**SET PROBLEM**
Provide an exact reproduction of every entry.

**DATA ROWS**
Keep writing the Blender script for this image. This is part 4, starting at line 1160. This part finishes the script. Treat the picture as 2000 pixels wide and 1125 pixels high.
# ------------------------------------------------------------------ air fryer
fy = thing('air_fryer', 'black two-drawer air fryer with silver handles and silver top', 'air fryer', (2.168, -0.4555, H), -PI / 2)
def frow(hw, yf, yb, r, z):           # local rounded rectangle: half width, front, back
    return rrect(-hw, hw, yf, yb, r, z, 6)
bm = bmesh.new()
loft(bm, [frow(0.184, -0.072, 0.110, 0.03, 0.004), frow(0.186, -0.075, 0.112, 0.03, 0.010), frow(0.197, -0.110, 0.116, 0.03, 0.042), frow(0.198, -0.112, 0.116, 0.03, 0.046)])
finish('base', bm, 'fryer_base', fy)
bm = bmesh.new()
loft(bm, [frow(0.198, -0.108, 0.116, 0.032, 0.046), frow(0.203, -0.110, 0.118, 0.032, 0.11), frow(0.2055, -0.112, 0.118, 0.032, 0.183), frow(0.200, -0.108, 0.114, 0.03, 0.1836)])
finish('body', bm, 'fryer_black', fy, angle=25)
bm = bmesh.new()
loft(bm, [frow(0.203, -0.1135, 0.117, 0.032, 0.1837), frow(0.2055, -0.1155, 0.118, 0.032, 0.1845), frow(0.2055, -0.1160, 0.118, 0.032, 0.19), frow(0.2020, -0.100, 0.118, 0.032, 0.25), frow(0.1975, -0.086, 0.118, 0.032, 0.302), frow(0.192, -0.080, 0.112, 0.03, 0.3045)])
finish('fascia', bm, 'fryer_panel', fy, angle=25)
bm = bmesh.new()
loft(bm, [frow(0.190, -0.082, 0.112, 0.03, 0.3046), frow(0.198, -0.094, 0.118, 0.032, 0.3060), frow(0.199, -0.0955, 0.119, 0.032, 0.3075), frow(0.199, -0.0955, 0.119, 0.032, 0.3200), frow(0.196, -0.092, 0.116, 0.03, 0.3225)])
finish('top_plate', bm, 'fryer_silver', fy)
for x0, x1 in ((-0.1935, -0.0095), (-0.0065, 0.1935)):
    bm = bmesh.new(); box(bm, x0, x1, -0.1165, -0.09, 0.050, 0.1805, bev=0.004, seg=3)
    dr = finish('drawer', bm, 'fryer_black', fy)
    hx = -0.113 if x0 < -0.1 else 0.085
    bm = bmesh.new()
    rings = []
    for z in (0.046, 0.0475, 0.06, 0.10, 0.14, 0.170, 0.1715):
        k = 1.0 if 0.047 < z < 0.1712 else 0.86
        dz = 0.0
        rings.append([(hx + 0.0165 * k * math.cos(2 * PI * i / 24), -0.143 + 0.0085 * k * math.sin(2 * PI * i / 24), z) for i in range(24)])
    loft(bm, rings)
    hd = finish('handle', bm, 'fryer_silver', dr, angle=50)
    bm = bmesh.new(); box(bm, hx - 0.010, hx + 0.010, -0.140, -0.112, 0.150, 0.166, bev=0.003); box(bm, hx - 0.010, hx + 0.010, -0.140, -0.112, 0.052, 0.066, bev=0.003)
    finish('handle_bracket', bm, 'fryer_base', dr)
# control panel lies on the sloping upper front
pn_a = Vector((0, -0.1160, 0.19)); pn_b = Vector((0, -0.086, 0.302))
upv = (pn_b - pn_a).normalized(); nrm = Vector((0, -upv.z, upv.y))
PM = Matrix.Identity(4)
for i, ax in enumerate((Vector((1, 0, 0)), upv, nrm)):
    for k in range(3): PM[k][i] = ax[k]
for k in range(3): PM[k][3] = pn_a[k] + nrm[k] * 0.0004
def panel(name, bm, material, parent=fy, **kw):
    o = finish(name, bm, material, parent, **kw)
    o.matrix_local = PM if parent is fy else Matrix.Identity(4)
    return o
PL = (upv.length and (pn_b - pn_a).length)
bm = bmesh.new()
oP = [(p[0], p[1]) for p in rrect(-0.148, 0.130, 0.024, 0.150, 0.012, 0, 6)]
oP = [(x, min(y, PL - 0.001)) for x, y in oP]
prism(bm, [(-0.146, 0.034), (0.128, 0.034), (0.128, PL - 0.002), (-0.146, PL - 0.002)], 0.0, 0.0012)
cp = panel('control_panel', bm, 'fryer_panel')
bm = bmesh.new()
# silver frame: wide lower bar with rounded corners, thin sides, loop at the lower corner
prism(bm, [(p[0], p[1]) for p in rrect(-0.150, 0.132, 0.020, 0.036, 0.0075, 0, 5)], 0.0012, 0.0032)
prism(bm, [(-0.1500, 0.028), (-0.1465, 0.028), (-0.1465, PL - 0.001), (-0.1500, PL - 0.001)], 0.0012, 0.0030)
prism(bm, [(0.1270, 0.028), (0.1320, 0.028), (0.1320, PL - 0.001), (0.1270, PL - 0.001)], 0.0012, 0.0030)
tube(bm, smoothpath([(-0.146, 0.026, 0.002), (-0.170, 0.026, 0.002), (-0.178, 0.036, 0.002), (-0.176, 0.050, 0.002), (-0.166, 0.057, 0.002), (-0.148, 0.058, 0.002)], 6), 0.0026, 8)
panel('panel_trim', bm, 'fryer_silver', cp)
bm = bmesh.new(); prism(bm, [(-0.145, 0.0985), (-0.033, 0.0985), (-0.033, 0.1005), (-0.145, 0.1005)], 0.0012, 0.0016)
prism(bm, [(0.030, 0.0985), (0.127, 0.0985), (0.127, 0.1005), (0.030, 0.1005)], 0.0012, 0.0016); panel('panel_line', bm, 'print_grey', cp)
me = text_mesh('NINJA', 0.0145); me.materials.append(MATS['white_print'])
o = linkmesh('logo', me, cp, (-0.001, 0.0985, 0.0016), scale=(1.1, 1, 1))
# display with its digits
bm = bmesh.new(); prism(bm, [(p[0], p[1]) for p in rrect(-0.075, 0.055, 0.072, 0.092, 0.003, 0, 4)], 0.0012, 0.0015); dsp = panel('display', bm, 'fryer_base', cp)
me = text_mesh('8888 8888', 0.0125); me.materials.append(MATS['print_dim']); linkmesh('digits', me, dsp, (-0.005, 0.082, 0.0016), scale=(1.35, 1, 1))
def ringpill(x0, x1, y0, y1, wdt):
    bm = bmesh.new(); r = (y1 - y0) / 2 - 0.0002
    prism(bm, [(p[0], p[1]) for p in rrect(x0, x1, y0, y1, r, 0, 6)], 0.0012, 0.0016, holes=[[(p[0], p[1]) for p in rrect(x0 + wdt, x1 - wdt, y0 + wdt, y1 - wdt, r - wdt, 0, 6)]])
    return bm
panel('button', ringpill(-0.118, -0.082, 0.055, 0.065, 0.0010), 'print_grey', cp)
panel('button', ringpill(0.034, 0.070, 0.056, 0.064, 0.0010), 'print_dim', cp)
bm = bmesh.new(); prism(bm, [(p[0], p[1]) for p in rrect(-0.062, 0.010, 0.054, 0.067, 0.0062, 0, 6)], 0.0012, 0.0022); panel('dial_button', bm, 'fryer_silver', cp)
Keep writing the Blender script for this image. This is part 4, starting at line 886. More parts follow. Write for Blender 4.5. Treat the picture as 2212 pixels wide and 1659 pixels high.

**TASK ANSWER**
Keep writing the Blender script for this image. This is part 4, starting at line 1160. This part finishes the script. Treat the picture as 2000 pixels wide and 1125 pixels high.
# ------------------------------------------------------------------ air fryer
fy = thing('air_fryer', 'black two-drawer air fryer with silver handles and silver top', 'air fryer', (2.168, -0.4555, H), -PI / 2)
def frow(hw, yf, yb, r, z):           # local rounded rectangle: half width, front, back
    return rrect(-hw, hw, yf, yb, r, z, 6)
bm = bmesh.new()
loft(bm, [frow(0.184, -0.072, 0.110, 0.03, 0.004), frow(0.186, -0.075, 0.112, 0.03, 0.010), frow(0.197, -0.110, 0.116, 0.03, 0.042), frow(0.198, -0.112, 0.116, 0.03, 0.046)])
finish('base', bm, 'fryer_base', fy)
bm = bmesh.new()
loft(bm, [frow(0.198, -0.108, 0.116, 0.032, 0.046), frow(0.203, -0.110, 0.118, 0.032, 0.11), frow(0.2055, -0.112, 0.118, 0.032, 0.183), frow(0.200, -0.108, 0.114, 0.03, 0.1836)])
finish('body', bm, 'fryer_black', fy, angle=25)
bm = bmesh.new()
loft(bm, [frow(0.203, -0.1135, 0.117, 0.032, 0.1837), frow(0.2055, -0.1155, 0.118, 0.032, 0.1845), frow(0.2055, -0.1160, 0.118, 0.032, 0.19), frow(0.2020, -0.100, 0.118, 0.032, 0.25), frow(0.1975, -0.086, 0.118, 0.032, 0.302), frow(0.192, -0.080, 0.112, 0.03, 0.3045)])
finish('fascia', bm, 'fryer_panel', fy, angle=25)
bm = bmesh.new()
loft(bm, [frow(0.190, -0.082, 0.112, 0.03, 0.3046), frow(0.198, -0.094, 0.118, 0.032, 0.3060), frow(0.199, -0.0955, 0.119, 0.032, 0.3075), frow(0.199, -0.0955, 0.119, 0.032, 0.3200), frow(0.196, -0.092, 0.116, 0.03, 0.3225)])
finish('top_plate', bm, 'fryer_silver', fy)
for x0, x1 in ((-0.1935, -0.0095), (-0.0065, 0.1935)):
    bm = bmesh.new(); box(bm, x0, x1, -0.1165, -0.09, 0.050, 0.1805, bev=0.004, seg=3)
    dr = finish('drawer', bm, 'fryer_black', fy)
    hx = -0.113 if x0 < -0.1 else 0.085
    bm = bmesh.new()
    rings = []
    for z in (0.046, 0.0475, 0.06, 0.10, 0.14, 0.170, 0.1715):
        k = 1.0 if 0.047 < z < 0.1712 else 0.86
        dz = 0.0
        rings.append([(hx + 0.0165 * k * math.cos(2 * PI * i / 24), -0.143 + 0.0085 * k * math.sin(2 * PI * i / 24), z) for i in range(24)])
    loft(bm, rings)
    hd = finish('handle', bm, 'fryer_silver', dr, angle=50)
    bm = bmesh.new(); box(bm, hx - 0.010, hx + 0.010, -0.140, -0.112, 0.150, 0.166, bev=0.003); box(bm, hx - 0.010, hx + 0.010, -0.140, -0.112, 0.052, 0.066, bev=0.003)
    finish('handle_bracket', bm, 'fryer_base', dr)
# control panel lies on the sloping upper front
pn_a = Vector((0, -0.1160, 0.19)); pn_b = Vector((0, -0.086, 0.302))
upv = (pn_b - pn_a).normalized(); nrm = Vector((0, -upv.z, upv.y))
PM = Matrix.Identity(4)
for i, ax in enumerate((Vector((1, 0, 0)), upv, nrm)):
    for k in range(3): PM[k][i] = ax[k]
for k in range(3): PM[k][3] = pn_a[k] + nrm[k] * 0.0004
def panel(name, bm, material, parent=fy, **kw):
    o = finish(name, bm, material, parent, **kw)
    o.matrix_local = PM if parent is fy else Matrix.Identity(4)
    return o
PL = (upv.length and (pn_b - pn_a).length)
bm = bmesh.new()
oP = [(p[0], p[1]) for p in rrect(-0.148, 0.130, 0.024, 0.150, 0.012, 0, 6)]
oP = [(x, min(y, PL - 0.001)) for x, y in oP]
prism(bm, [(-0.146, 0.034), (0.128, 0.034), (0.128, PL - 0.002), (-0.146, PL - 0.002)], 0.0, 0.0012)
cp = panel('control_panel', bm, 'fryer_panel')
bm = bmesh.new()
# silver frame: wide lower bar with rounded corners, thin sides, loop at the lower corner
prism(bm, [(p[0], p[1]) for p in rrect(-0.150, 0.132, 0.020, 0.036, 0.0075, 0, 5)], 0.0012, 0.0032)
prism(bm, [(-0.1500, 0.028), (-0.1465, 0.028), (-0.1465, PL - 0.001), (-0.1500, PL - 0.001)], 0.0012, 0.0030)
prism(bm, [(0.1270, 0.028), (0.1320, 0.028), (0.1320, PL - 0.001), (0.1270, PL - 0.001)], 0.0012, 0.0030)
tube(bm, smoothpath([(-0.146, 0.026, 0.002), (-0.170, 0.026, 0.002), (-0.178, 0.036, 0.002), (-0.176, 0.050, 0.002), (-0.166, 0.057, 0.002), (-0.148, 0.058, 0.002)], 6), 0.0026, 8)
panel('panel_trim', bm, 'fryer_silver', cp)
bm = bmesh.new(); prism(bm, [(-0.145, 0.0985), (-0.033, 0.0985), (-0.033, 0.1005), (-0.145, 0.1005)], 0.0012, 0.0016)
prism(bm, [(0.030, 0.0985), (0.127, 0.0985), (0.127, 0.1005), (0.030, 0.1005)], 0.0012, 0.0016); panel('panel_line', bm, 'print_grey', cp)
me = text_mesh('NINJA', 0.0145); me.materials.append(MATS['white_print'])
o = linkmesh('logo', me, cp, (-0.001, 0.0985, 0.0016), scale=(1.1, 1, 1))
# display with its digits
bm = bmesh.new(); prism(bm, [(p[0], p[1]) for p in rrect(-0.075, 0.055, 0.072, 0.092, 0.003, 0, 4)], 0.0012, 0.0015); dsp = panel('display', bm, 'fryer_base', cp)
me = text_mesh('8888 8888', 0.0125); me.materials.append(MATS['print_dim']); linkmesh('digits', me, dsp, (-0.005, 0.082, 0.0016), scale=(1.35, 1, 1))
def ringpill(x0, x1, y0, y1, wdt):
    bm = bmesh.new(); r = (y1 - y0) / 2 - 0.0002
    prism(bm, [(p[0], p[1]) for p in rrect(x0, x1, y0, y1, r, 0, 6)], 0.0012, 0.0016, holes=[[(p[0], p[1]) for p in rrect(x0 + wdt, x1 - wdt, y0 + wdt, y1 - wdt, r - wdt, 0, 6)]])
    return bm
panel('button', ringpill(-0.118, -0.082, 0.055, 0.065, 0.0010), 'print_grey', cp)
panel('button', ringpill(0.034, 0.070, 0.056, 0.064, 0.0010), 'print_dim', cp)
bm = bmesh.new(); prism(bm, [(p[0], p[1]) for p in rrect(-0.062, 0.010, 0.054, 0.067, 0.0062, 0, 6)], 0.0012, 0.0022); panel('dial_button', bm, 'fryer_silver', cp)
Keep writing the Blender script for this image. This is part 4, starting at line 886. More parts follow. Write for Blender 4.5. Treat the picture as 2212 pixels wide and 1659 pixels high.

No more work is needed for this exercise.